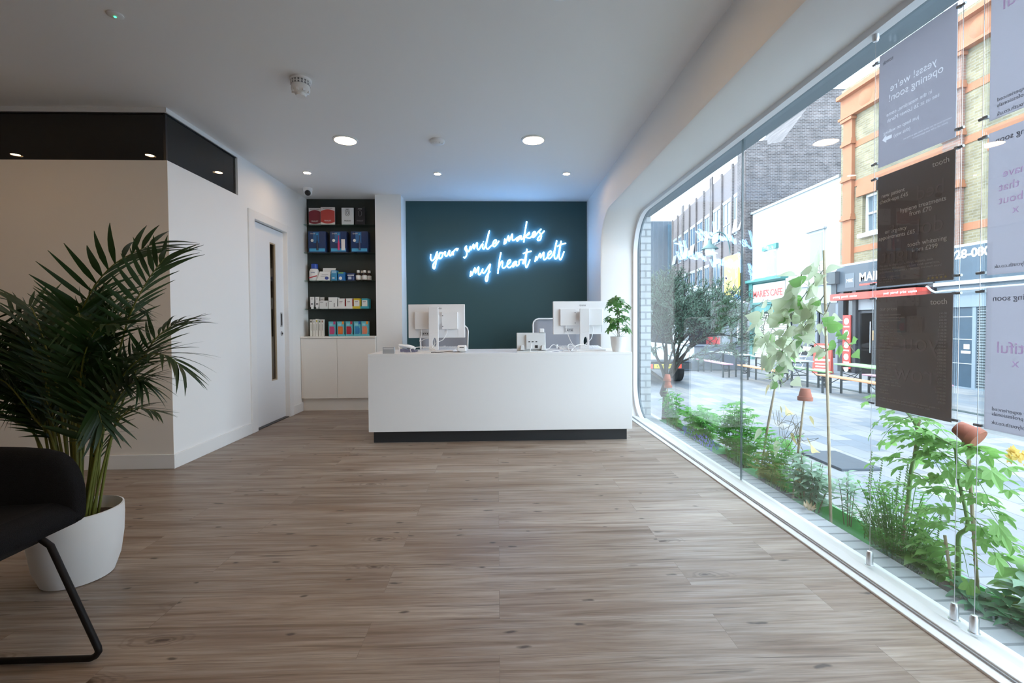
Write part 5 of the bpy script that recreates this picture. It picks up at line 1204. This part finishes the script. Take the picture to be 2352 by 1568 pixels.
MB().cyl((FX-.04, 15.05, .0), (FX-.04, 15.05, 1.05), .02, 8).build('door_handle', STEEL, dr_, smooth=True)
part('notice', FX-.01, FX+.0, 14.90, 15.0, .42, .75, mat('notice_orange', (.65, .36, .10), .6), t)
part('side_glazing', FX, FX+.02, 15.78, 16.2, ZS_+.1, 2.0, SHG, t)
part('transom_light', FX-.02, FX, 14.87, 15.60, 1.45, 1.95, mat('frosted', (.50, .55, .58), .4), t)
part('interior', FX+.42, FX+.48, 12.8, 16.4, ZS_, 2.8, INT, t)
t = thing('red_banner', 'tall narrow red banner with white round symbols beside the black shop door', 'banner', (FX-.12, 15.98, ZS_))
part('panel', FX-.14, FX-.11, 15.80, 16.16, ZS_+.13, 1.28, mat('banner_red', (.62, .075, .06), .5), t)
for k in range(5):
    z = 1.06-.42*k
    if z > -.65: MB().lathe([(.115, 0), (.115, .004)], (FX-.146, 15.98, z), 20, 'x').build('symbol', mat('sign_white'), t)
    if z-.2 > -.6: part('caption', FX-.144, FX-.14, 15.85, 16.11, z-.215, z-.165, mat('sign_white'), t)
t = thing('a_board', 'red pavement board with white lettering standing before the black shop', 'sign', (11.35, 15.75, ZS_), R(-52))
def lb_(name, x0, x1, z, dz, m_): MB().prism([(-.18+.16*z-.012, z), (-.18+.16*z, z), (-.18+.16*(z+dz), z+dz), (-.18+.16*(z+dz)-.012, z+dz)], 'x', x0, x1).build(name, m_, t, world=False)
MB().prism([(-.18, 0), (-.14, 0), (.025, 1.04), (-.015, 1.04)], 'x', -.27, .27).build('board', mat('board_red', (.62, .10, .075), .55), t, world=False)
MB().prism([(.20, 0), (.16, 0), (-.005, 1.03), (.030, 1.03)], 'x', -.27, .27).build('rear_board', mat('board_red'), t, world=False)
for z, q in ((.90, .24), (.44, .24)): lb_('strip', -.20, q, z, .07, mat('sign_white'))
for z, q in ((.80, .12), (.70, .10), (.60, .08), (.32, .2), (.22, .18), (.12, .22)): lb_('caption', -q, q, z, .045, mat('sign_white'))
# shop at 928
t = BRK
SLATE = mat('slate_paint', (.040, .075, .11), .4, noise=.35, nscale=2.2); BLUEG = mat('blue_grey_paint', (.22, .28, .33), .6, noise=.1)
part('fascia', FX-.12, FX, 4, 12.72, 2.0, 3.02, SLATE, t)
part('sign_rail', FX-.16, FX, 4, 12.72, 2.02, 2.12, mat('ledge_white'), t)
part('lower_fascia', FX-.05, FX, 4, 12.72, 1.42, 2.02, BLUEG, t)
text('house_number', '928-0800', .32, mat('sign_white'), t, (FX-.125, 12.30, 2.72), '-x', 'LEFT', ext=.004, bold=.01)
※
PROBLEM DESCRIPTION: Extract, from the material above, each line holding the word "part".

WRITTEN SOLUTION:
Write part 5 of the bpy script that recreates this picture. It picks up at line 1204. This part finishes the script. Take the picture to be 2352 by 1568 pixels.
part('notice', FX-.01, FX+.0, 14.90, 15.0, .42, .75, mat('notice_orange', (.65, .36, .10), .6), t)
part('side_glazing', FX, FX+.02, 15.78, 16.2, ZS_+.1, 2.0, SHG, t)
part('transom_light', FX-.02, FX, 14.87, 15.60, 1.45, 1.95, mat('frosted', (.50, .55, .58), .4), t)
part('interior', FX+.42, FX+.48, 12.8, 16.4, ZS_, 2.8, INT, t)
part('panel', FX-.14, FX-.11, 15.80, 16.16, ZS_+.13, 1.28, mat('banner_red', (.62, .075, .06), .5), t)
    if z-.2 > -.6: part('caption', FX-.144, FX-.14, 15.85, 16.11, z-.215, z-.165, mat('sign_white'), t)
part('fascia', FX-.12, FX, 4, 12.72, 2.0, 3.02, SLATE, t)
part('sign_rail', FX-.16, FX, 4, 12.72, 2.02, 2.12, mat('ledge_white'), t)
part('lower_fascia', FX-.05, FX, 4, 12.72, 1.42, 2.02, BLUEG, t)